Tout d’abord, plantons le décor. Un long couloir, dans une résidence à Marrakech, distribuant de petits, et coquets, appartements. A un bout de celui-ci, K., à l’autre bout, Bibi, c’est-à-dire moi -quoi, vous n’aviez pas compris que Bibi signifie se désigner, avec ce qu’il faut d’autodérision?
K. et moi, nous nous connaissons de longue date. A ma venue, elle m’a naturellement présenté sa femme de ménage, W., que j’ai embauchée, à raison de deux fois par semaine. Elle ne vient qu’une seule fois, en revanche, chez K., qui la rémunère au même tarif, mais, arithmétiquement, je la paie logiquement plus, cela va sans dire.
Le constat, au bout de deux mois de ses services: K. ne tarit pas d’éloges sur W., alors que moi, je déchante séance de ménage après séance de ménage.
Faisons l’impasse sur la casse, conséquente: des verres, des tasses, un sous-verre, une bouteille d’huile d’olive hors de prix… A l’extrême limite, cela peut être imputé à une maladresse due à la précipitation. Mais bon. Vers la fin, à chaque fois qu’elle arrivait, sonnait à la porte, je lui ouvrais, en m'exclamant, en mon for intérieur: "bonjour! Alors, que vas-tu casser aujourd’hui?".
Mais c'était sans compter, aussi, sur la tronche de deux mètres de long que W. s'était mise à arborer à la moindre remarque ou consigne, pas du tout dite d’un ton revêche, je le précise (charmant, quelqu’un qui vient chez vous, et qui vous tire la gueule, alors que vous le rémunérez).
Les petits vols, des larcins, auxquels il a fallu mettre le holà: une aiguille (pas Made In China). Placer le nécessaire à couture bien en évidence sur la table basse, et attendre. Ô miracle, l’aiguille en question a fait sa réapparition, dès la séance suivante.

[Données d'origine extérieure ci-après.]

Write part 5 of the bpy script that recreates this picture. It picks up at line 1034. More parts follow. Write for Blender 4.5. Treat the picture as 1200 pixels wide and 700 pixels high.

Des objets que je retrouvais dissimulés à des endroits improbables, la technique est aussi vieille que la condition ancillaire: je cache, tu oublies, je dérobe, le temps que tu oublies complètement que cet objet t’a, un jour, appartenu.
Des "bismillah" susurrés dès le début de l’esquisse de la moindre tâche: "bismillah", je déclenche l’aspirateur, "bismillah", j’attaque la baie vitrée, "bismillah", je débute le lavage du sol à la serpillière, etc. Ses séances de ménage se résumaient à débiter à la file cette formule propitiatoire, qu’elle ne cessait de brandir, telle une superstition, comme pour conjurer le sort qui lui a valu de travailler chez la "mécréante", a-t-elle sans doute estimé, que je suis.
A l’autre bout du couloir, K. est toujours satisfaite de ses services. K. ne tarit pas d’éloges sur W. Chez K., W. travaille bien, est soigneuse, souriante, avenante, et quand elle sort, c’est impeccable, et rien, strictement rien, n’a été cassé, "elle m’a même rendu les centimes", s’est exclamée K., un jour qu’elle lui avait demandé de lui faire une course. Et honnête, avec ça.
Petite précision: K. est française. Je suis marocaine. Et tout s’éclaire.
En ce qui concerne K., l’inconscient de W. lui commande de se tenir à carreau. Un travail sur soi, celui de tout un peuple, qui n’a pas encore été accompli.
Quant à la Marocaine, c’est-à-dire Bibi, qui la payait deux fois plus… "Bof. De toute façon, c’est une sous-dév’, comme moi", devait-elle penser, tout à fait inconsciemment. Et bêtement, cela va sans dire.
La "sous-dév’" (que je ne suis pas) en a eu tellement assez, qu’elle a fini par expulser W. Au grand étonnement de K., qui n’a rien compris à ces traitements différenciés que sa femme de ménage réservait à chacune d'entre nous, pourtant voisines.
Du coup, je vais embaucher E. Elle est camerounaise. Dans un passé pas si lointain, et visiblement pas encore digéré au Maroc, son pays avait été mis sous protectorat, tout comme chez nous, par la France. Mais elle, vient de la région anglophone… Not the same. Il ne me reste plus qu’à espérer que je n’aurai pas d’explication freudienne à apporter sur d’éventuelles bizarreries irrationnelles de sa part, entre deux coups de chiffon à dépoussiérer, et un coup de racloir sur la baie vitrée. Je vous tiendrai au courant.